WRITTEN INSTRUCTION: Each line from the start of the records through the line containing "worn_board('rim_board',ex-th,ex,-0.05,-1.35,dz,0.112,m_rim)" is to be transcribed exactly, and no other line is to be included.

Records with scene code

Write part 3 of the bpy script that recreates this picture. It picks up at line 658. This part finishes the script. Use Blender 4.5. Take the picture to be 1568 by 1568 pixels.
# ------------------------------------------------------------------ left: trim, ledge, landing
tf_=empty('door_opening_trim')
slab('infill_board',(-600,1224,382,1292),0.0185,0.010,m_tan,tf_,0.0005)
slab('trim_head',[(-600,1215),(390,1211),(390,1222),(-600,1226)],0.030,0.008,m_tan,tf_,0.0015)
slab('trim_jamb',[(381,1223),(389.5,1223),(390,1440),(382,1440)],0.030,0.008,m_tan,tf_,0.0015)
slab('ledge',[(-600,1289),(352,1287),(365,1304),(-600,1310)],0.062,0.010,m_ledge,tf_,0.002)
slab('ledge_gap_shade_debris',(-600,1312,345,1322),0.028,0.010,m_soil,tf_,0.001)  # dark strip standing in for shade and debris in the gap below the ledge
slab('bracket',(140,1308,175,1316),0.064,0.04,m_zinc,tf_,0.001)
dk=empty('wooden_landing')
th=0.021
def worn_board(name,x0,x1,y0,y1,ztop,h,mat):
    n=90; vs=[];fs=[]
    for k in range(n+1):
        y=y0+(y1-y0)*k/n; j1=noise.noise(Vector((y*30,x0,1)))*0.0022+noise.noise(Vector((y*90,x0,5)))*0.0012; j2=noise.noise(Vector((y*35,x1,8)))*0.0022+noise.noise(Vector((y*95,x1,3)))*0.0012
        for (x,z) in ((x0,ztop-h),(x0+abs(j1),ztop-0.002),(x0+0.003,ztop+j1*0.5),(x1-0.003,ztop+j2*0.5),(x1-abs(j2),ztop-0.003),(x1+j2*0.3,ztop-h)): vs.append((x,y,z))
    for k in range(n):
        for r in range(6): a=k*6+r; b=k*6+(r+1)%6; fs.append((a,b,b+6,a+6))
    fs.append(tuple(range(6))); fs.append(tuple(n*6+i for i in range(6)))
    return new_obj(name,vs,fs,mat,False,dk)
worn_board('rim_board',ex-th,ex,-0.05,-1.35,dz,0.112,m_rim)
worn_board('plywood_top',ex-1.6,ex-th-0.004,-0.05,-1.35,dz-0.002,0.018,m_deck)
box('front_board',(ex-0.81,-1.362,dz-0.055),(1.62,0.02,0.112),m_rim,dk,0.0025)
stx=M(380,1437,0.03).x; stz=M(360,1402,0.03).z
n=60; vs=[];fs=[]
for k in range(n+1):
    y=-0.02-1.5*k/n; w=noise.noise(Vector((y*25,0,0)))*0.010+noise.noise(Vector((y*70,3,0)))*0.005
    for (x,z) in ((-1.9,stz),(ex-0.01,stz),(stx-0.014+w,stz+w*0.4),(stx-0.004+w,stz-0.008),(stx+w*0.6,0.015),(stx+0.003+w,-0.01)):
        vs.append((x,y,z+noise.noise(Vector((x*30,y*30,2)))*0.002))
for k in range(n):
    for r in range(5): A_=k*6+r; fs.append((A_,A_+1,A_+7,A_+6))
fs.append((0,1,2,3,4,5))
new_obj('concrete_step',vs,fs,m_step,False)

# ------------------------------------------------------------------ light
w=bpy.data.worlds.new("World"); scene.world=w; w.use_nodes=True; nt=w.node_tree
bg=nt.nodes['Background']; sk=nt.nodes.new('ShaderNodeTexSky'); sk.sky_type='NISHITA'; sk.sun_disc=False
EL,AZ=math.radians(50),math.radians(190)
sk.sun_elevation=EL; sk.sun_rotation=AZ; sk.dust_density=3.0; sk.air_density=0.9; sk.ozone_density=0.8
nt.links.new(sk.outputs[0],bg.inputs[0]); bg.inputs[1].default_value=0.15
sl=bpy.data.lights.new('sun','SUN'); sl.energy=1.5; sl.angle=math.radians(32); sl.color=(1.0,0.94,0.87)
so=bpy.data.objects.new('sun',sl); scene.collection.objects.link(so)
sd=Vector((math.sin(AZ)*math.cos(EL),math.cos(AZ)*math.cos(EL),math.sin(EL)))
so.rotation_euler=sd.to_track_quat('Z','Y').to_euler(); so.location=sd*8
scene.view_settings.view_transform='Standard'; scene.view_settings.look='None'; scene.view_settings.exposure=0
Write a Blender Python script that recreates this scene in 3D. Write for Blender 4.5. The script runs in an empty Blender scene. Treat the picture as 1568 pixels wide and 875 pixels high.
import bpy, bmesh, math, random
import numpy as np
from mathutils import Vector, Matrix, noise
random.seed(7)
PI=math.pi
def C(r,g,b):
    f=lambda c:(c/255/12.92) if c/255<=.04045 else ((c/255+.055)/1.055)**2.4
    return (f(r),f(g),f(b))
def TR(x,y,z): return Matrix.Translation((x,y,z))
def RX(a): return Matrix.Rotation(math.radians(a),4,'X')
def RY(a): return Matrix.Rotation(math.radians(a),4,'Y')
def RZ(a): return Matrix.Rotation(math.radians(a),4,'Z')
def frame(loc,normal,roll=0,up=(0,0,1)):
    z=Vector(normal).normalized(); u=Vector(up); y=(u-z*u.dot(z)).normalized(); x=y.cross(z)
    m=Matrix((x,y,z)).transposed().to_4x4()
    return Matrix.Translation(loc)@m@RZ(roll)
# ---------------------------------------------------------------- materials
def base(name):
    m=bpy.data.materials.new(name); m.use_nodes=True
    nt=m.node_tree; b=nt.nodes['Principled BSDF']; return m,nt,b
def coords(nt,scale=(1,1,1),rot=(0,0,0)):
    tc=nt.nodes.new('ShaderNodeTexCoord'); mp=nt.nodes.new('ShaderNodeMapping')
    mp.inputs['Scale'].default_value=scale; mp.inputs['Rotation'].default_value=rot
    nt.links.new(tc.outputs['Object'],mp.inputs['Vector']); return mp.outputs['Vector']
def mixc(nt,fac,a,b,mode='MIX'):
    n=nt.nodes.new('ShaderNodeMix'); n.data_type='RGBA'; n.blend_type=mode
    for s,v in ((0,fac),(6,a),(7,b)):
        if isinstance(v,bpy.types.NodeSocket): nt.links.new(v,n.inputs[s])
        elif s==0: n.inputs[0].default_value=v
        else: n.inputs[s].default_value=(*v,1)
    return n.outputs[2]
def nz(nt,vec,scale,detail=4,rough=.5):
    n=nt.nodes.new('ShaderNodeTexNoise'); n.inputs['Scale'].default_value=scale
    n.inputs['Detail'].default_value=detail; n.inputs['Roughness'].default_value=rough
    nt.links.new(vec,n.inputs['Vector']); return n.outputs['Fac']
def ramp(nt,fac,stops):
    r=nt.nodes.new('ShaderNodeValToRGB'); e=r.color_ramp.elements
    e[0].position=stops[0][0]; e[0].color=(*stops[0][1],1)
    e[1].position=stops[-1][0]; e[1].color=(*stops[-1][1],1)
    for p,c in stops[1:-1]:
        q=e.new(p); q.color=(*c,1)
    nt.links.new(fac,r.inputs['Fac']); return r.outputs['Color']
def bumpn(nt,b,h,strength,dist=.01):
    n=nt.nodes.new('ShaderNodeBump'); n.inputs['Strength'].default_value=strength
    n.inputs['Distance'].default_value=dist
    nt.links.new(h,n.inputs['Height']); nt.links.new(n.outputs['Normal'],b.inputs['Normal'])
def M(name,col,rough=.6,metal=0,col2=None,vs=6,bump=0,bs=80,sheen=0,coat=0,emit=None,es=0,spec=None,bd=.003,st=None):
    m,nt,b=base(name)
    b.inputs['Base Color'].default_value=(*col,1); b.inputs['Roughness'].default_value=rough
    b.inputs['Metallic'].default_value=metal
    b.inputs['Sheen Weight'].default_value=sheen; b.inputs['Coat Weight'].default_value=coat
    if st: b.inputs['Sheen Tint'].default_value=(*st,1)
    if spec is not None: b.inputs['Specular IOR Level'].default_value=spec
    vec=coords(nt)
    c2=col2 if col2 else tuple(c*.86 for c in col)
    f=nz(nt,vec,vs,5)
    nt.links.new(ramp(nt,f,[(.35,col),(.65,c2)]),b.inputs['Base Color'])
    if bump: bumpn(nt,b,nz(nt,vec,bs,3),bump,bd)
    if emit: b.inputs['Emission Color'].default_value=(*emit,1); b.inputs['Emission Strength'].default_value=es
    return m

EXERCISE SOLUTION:
Write part 3 of the bpy script that recreates this picture. It picks up at line 658. This part finishes the script. Use Blender 4.5. Take the picture to be 1568 by 1568 pixels.
# ------------------------------------------------------------------ left: trim, ledge, landing
tf_=empty('door_opening_trim')
slab('infill_board',(-600,1224,382,1292),0.0185,0.010,m_tan,tf_,0.0005)
slab('trim_head',[(-600,1215),(390,1211),(390,1222),(-600,1226)],0.030,0.008,m_tan,tf_,0.0015)
slab('trim_jamb',[(381,1223),(389.5,1223),(390,1440),(382,1440)],0.030,0.008,m_tan,tf_,0.0015)
slab('ledge',[(-600,1289),(352,1287),(365,1304),(-600,1310)],0.062,0.010,m_ledge,tf_,0.002)
slab('ledge_gap_shade_debris',(-600,1312,345,1322),0.028,0.010,m_soil,tf_,0.001)  # dark strip standing in for shade and debris in the gap below the ledge
slab('bracket',(140,1308,175,1316),0.064,0.04,m_zinc,tf_,0.001)
dk=empty('wooden_landing')
th=0.021
def worn_board(name,x0,x1,y0,y1,ztop,h,mat):
    n=90; vs=[];fs=[]
    for k in range(n+1):
        y=y0+(y1-y0)*k/n; j1=noise.noise(Vector((y*30,x0,1)))*0.0022+noise.noise(Vector((y*90,x0,5)))*0.0012; j2=noise.noise(Vector((y*35,x1,8)))*0.0022+noise.noise(Vector((y*95,x1,3)))*0.0012
        for (x,z) in ((x0,ztop-h),(x0+abs(j1),ztop-0.002),(x0+0.003,ztop+j1*0.5),(x1-0.003,ztop+j2*0.5),(x1-abs(j2),ztop-0.003),(x1+j2*0.3,ztop-h)): vs.append((x,y,z))
    for k in range(n):
        for r in range(6): a=k*6+r; b=k*6+(r+1)%6; fs.append((a,b,b+6,a+6))
    fs.append(tuple(range(6))); fs.append(tuple(n*6+i for i in range(6)))
    return new_obj(name,vs,fs,mat,False,dk)
worn_board('rim_board',ex-th,ex,-0.05,-1.35,dz,0.112,m_rim)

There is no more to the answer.